Mon Kouign Amann,
Depuis plusieurs semaines, je t’appelle « mon écolier ». Cela te fait sourire, je sens que cela te rend fier aussi te m’entendre t’appeler ainsi. Et cela te terrorise. Ah, l’école… Chaque jour depuis 4 semaines, la séparation te met dans un état de peur intense. Je le vois à ton petit visage qui se déforme, à tes yeux qui se remplissent de larmes et à ta bouche qui se tord en un « maman » désarticulé. Même si tu ne pleures plus qu’au moment de notre séparation, même si tu passes de bonnes journées au final, je voudrais pouvoir t’enlever l’angoisse profonde qui t’assaille à cet instant.
Je voudrais te l’enlever cette peur, mon très cher fils, car je le connais trop bien.

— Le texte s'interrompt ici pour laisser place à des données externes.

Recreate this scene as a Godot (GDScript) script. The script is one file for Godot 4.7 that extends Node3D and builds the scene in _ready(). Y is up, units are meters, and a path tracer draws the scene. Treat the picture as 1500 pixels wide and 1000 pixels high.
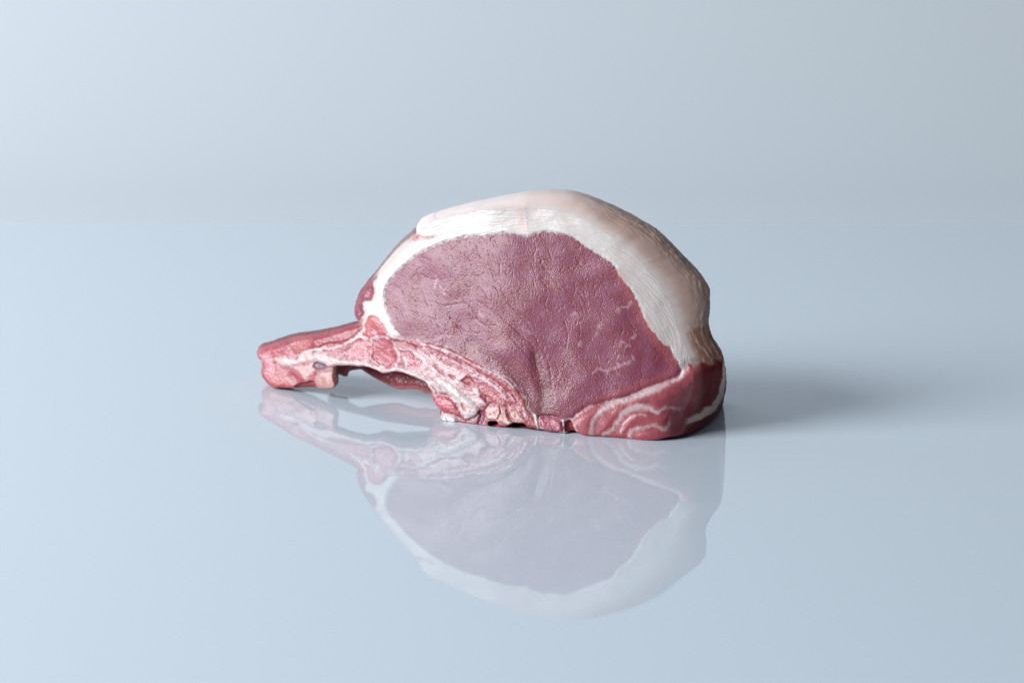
extends Node3D
# A raw pork rib chop standing on a glossy pale table before a pale wall. Outlines are front elevations in millimetres
# (x to the right, y up); the cut face is a leaning, slightly curved surface over them and everything is real relief.

const STEP := 0.16            # mm between the vertices of the cut face
const LEAN := 0.38386         # the face leans back by 21 degrees
const X0 := -103.0
const Y0 := -1.5
const NX := 1090
const NY := 540
const BASE := [-103.83,-71.5, -92.51,-63.34, -70.21,-45.13, -48.98,-29.66, -27.82,-14.63, -3.74,-0.52, 19.79,8.69, 36.92,14.24, 51.51,17.74, 61.27,18.73, 68.59,19.23]      # x, z of the foot of the face

var height := PackedFloat32Array()
var cr := PackedFloat32Array()
var cg := PackedFloat32Array()
var cb := PackedFloat32Array()
var owner_of := PackedInt32Array()
var part_names: Array[String] = []
var edge := PackedFloat32Array()
var n_jag := FastNoiseLite.new()
var n_soft := FastNoiseLite.new()
var n_cell := FastNoiseLite.new()
var n_cell2 := FastNoiseLite.new()
var n_ridge := FastNoiseLite.new()
var n_fine := FastNoiseLite.new()
var chop: Node3D


func _ready() -> void:
	var cam := Camera3D.new()
	cam.name = "camera"
	cam.position = Vector3(0, 0.2516, 1.0091)
	cam.rotation_degrees = Vector3(-12.2406, 0, 0)
	cam.fov = 13.6845
	cam.near = 0.05
	cam.far = 20.0
	var lens := CameraAttributesPhysical.new()
	lens.frustum_focal_length = 100.0
	lens.frustum_focus_distance = 1.035
	lens.frustum_near = 0.05
	lens.frustum_far = 20.0
	lens.exposure_aperture = 13.0
	cam.attributes = lens
	add_child(cam)

	var env := Environment.new()
	env.background_mode = Environment.BG_COLOR
	env.background_color = Color(0.66, 0.72, 0.80)
	env.background_energy_multiplier = 0.17
	env.tonemap_mode = Environment.TONE_MAPPER_LINEAR
	env.tonemap_exposure = 1.1
	env.sdfgi_enabled = true
	env.ssao_enabled = true
	env.ssil_enabled = true
	var around := WorldEnvironment.new()
	around.name = "environment"
	around.environment = env
	add_child(around)

	softbox("window_light", Vector3(-2.12, 1.2, 0.68), Vector3(0, 0.03, -0.1), Vector2(1.6, 1.3), 9.2, Color(0.97, 0.985, 1.0))

	setting()
	noises()
	build_chop()


func softbox(called: String, at: Vector3, aim: Vector3, size: Vector2, energy: float, tint: Color) -> void:
	var l := AreaLight3D.new()
	l.name = called
	l.area_size = size
	l.light_energy = energy
	l.light_color = tint
	l.area_range = 6.0
	l.shadow_enabled = true
	l.look_at_from_position(at, aim)
	add_child(l)


func noises() -> void:
	for n in [[n_jag, 11, 0.45, 3], [n_soft, 23, 0.09, 3], [n_fine, 37, 1.1, 2]]:
		n[0].seed = n[1]
		n[0].noise_type = FastNoiseLite.TYPE_SIMPLEX_SMOOTH
		n[0].frequency = n[2]
		n[0].fractal_octaves = n[3]
	n_ridge.seed = 5
	n_ridge.noise_type = FastNoiseLite.TYPE_SIMPLEX_SMOOTH
	n_ridge.fractal_type = FastNoiseLite.FRACTAL_RIDGED
	n_ridge.frequency = 0.11
	n_ridge.fractal_octaves = 2
	for n in [[n_cell, 3, 1.5], [n_cell2, 8, 0.17]]:
		n[0].seed = n[1]
		n[0].noise_type = FastNoiseLite.TYPE_CELLULAR
		n[0].frequency = n[2]
		n[0].fractal_type = FastNoiseLite.FRACTAL_NONE
		n[0].cellular_jitter = 1.0
		n[0].cellular_return_type = FastNoiseLite.RETURN_DISTANCE2_SUB
		n[0].domain_warp_enabled = true
		n[0].domain_warp_amplitude = 2.2 if n[1] == 3 else 6.0
		n[0].domain_warp_frequency = 0.35 if n[1] == 3 else 0.12


# ------------------------------------------------------------------ setting

func setting() -> void:
	var tm := StandardMaterial3D.new()
	tm.albedo_color = Color(0.81, 0.853, 0.89)
	tm.roughness = 0.03
	var t := MeshInstance3D.new()
	t.name = "tabletop"
	t.mesh = slab(Vector3(-1.6, -0.03, -0.438), Vector3(1.6, 0.0, 0.95), 0.0015)
	t.material_override = tm
	t.set_meta("kind", "structure")
	t.set_meta("label", "glossy pale blue tabletop that mirrors the pork chop")
	add_child(t)
	var wm := StandardMaterial3D.new()
	wm.albedo_color = Color(0.835, 0.862, 0.88)
	wm.roughness = 0.9
	wm.metallic_specular = 0.2
	var w := MeshInstance3D.new()
	w.name = "backdrop"
	w.mesh = sweep()
	w.material_override = wm
	w.set_meta("kind", "structure")
	w.set_meta("label", "plain matte pale grey blue backdrop curving up behind the glossy table")
	add_child(w)


func sweep() -> ArrayMesh:   # a thick sheet that runs level behind the table and curves up into a wall
	var line := PackedVector2Array([Vector2(-0.425, -0.003)])     # z, y
	for k in 41:
		var a := k / 40.0 * PI / 2
		line.append(Vector2(-0.56 - sin(a) * 0.55, -0.003 + 0.55 * (1.0 - cos(a))))
	line.append(Vector2(-1.11, 2.4))
	var st := SurfaceTool.new()
	st.begin(Mesh.PRIMITIVE_TRIANGLES)
	var n := line.size()
	for side in 2:
		for k in n:
			var along := (line[mini(k + 1, n - 1)] - line[maxi(k - 1, 0)]).normalized()
			var face := Vector2(-along.y, along.x)
			if face.y < 0.0 and face.x < 0.0:
				face = -face
			if k == n - 1:
				face = Vector2(1, 0)
			elif k == 0:
				face = Vector2(0, 1)
			face = face if face.y > 0.0 or face.x > 0.0 else -face
			var p := line[k] - face * (0.02 * side)
			for x in [-3.0, 3.0]:
				st.set_normal(Vector3(0, face.y, face.x) * (1.0 - 2.0 * side))
				st.add_vertex(Vector3(x, p.y, p.x))
	for side in 2:
		var o := side * n * 2
		for k in n - 1:
			var q := [o + k * 2, o + k * 2 + 1, o + k * 2 + 2, o + k * 2 + 3]
			for i in ([0, 2, 1, 1, 2, 3] if side == 0 else [0, 1, 2, 1, 3, 2]):
				st.add_index(q[i])
	return st.commit()


func slab(a: Vector3, b: Vector3, c: float) -> ArrayMesh:   # a box with chamfered edges along its top
	var st := SurfaceTool.new()
	st.begin(Mesh.PRIMITIVE_TRIANGLES)
	st.set_smooth_group(-1)
	var rings := [[a.y, 0.0], [b.y - c, 0.0], [b.y, c]]
	var loops := []
	for r in rings:
		loops.append([Vector3(a.x + r[1], r[0], b.z - r[1]), Vector3(b.x - r[1], r[0], b.z - r[1]), Vector3(b.x - r[1], r[0], a.z + r[1]), Vector3(a.x + r[1], r[0], a.z + r[1])])
	for k in 2:
		for i in 4:
			var p = loops[k][i]
			var q = loops[k][(i + 1) % 4]
			var r2 = loops[k + 1][(i + 1) % 4]
			var s = loops[k + 1][i]
			for v in [p, r2, q, p, s, r2]:
				st.add_vertex(v)
	for v in [loops[2][0], loops[2][2], loops[2][1], loops[2][0], loops[2][3], loops[2][2], loops[0][0], loops[0][1], loops[0][2], loops[0][0], loops[0][2], loops[0][3]]:
		st.add_vertex(v)
	st.generate_normals()
	return st.commit()


# ------------------------------------------------------------------ curves and distances

func foot(x: float) -> float:
	var n := BASE.size() / 2
	var i := 0
	while i < n - 2 and BASE[i * 2 + 2] < x:
		i += 1
	var t: float = (x - BASE[i * 2]) / (BASE[i * 2 + 2] - BASE[i * 2])
	var a: float = BASE[i * 2 + 1]
	var b: float = BASE[i * 2 + 3]
	return a + (b - a) * t


var foot_table := PackedFloat32Array()

func foot_smooth(x: float) -> float:
	var f := clampf((x - X0) / STEP, 0.0, NX - 1.001)
	var i := int(f)
	return lerpf(foot_table[i], foot_table[i + 1], f - i)


func surface(x: float, y: float) -> float:   # depth of the cut face, which turns back at its lower right corner
	var past := maxf(x - 52.0, 0.0)
	return foot_smooth(x) - y * LEAN - 0.0625 * past * past * (1.0 - smoothstep(4.0, 24.0, y))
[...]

C’est elle que j’ai ressentie pendant longtemps, sans pouvoir l’exprimer autrement que par mes pleurs incontrôlables de petite fille terrorisée.
Je voudrais te la prendre cette angoisse et la ressentir à nouveau car je sais que c’est une émotion bien trop grande pour un si petit corps, une si petite tête. Le petit coeur que je te dessines chaque matin au stylo bille au creux du poignet pour te rappeler à quel point on s’aime n’est qu’une faible béquille comparée à la profondeur de ton angoisse.
Je voudrais souffler sur ton front et te faire oublier ce qui t’a tordu, comme dit ton papa. Mais je ne peux pas. Je ne suis que ta maman et pas une magicienne même si je fais très bien les bisous magiques sur les bobos.
Je ne peux pas et finalement, je ne le veux pas réellement. Je me suis construite grâce à mes peurs et je sais maintenant pourquoi je suis si forte parfois. J’ai eu tellement peur à ton âge que rien ne pourra jamais m’effrayer autant.
Mais je peux t’assurer que cela passera. Un jour, sans que tu comprennes vraiment pourquoi, sans même que tu ne le remarques, le poids sur ton petit coeur se sera eclipsé. Ta blessure trop exposée aura finalement cicatrisé. Et je pourrais alors t’appeler « mon écolier » juste pour te faire sourire.